KPMG and Deloitte are taking drastic measures to reduce their workforces, offering generous redundancy packages that exceed statutory minimums in an attempt to control expenses. As the job market remains highly competitive, both firms have seen fewer employees willing to leave voluntarily - a trend that's forcing them to re-evaluate their traditional 'attrition model'. Typically, 15-20 per cent of staff would depart each year; however, this year's figures are much lower, with only a handful choosing to go.
The Big Four accountancy firms have responded by increasing payouts to employees, in an effort to navigate the shift in market conditions. According to ONS labour market data, KPMG, Deloitte, and PwC have cumulatively cut around 600 middle-tier audit positions so far this year.
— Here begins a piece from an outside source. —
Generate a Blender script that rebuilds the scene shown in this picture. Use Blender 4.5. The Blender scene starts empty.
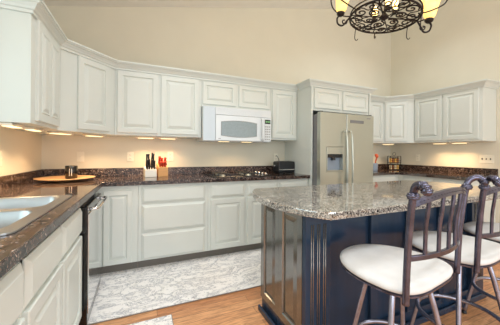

This comes as part of broader efforts to streamline operations and adapt to current circumstances.
KPMG UK's announcement in March saw the firm plan to cut over 500 roles across auditing and advisory divisions - including 440 assistant manager positions in audit and 120 in advisory. Affected staff have been offered enhanced redundancy packages, with KPMG waiving the statutory cap on 'a week's pay' for redundancy calculations (£751) and instead basing payouts on actual weekly salaries. A minimum of eight weeks' basic salary has also been guaranteed to all affected individuals.
Deloitte implemented a voluntary redundancy programme in June, targeting nearly 200 audit roles. Sources suggest that up to 175 auditors, including managers and assistant managers, were affected - representing just a small fraction of its audit and assurance business. Deloitte reportedly offered a particularly attractive package, with up to eight months' full pay on offer to those accepting the deal by 10 July 2026.
Experts warn that enhanced redundancy payments often come with strings attached, as employees are incentivised to waive potential claims in exchange for significantly higher payments than their statutory entitlement. However, not all staff have been satisfied, with some long-serving KPMG employees expressing discontent over the similarity of packages offered to junior colleagues and those with more extensive tenure. PwC has also recently reduced its audit division through a limited number of targeted voluntary exits - a trend that's spreading across the sector.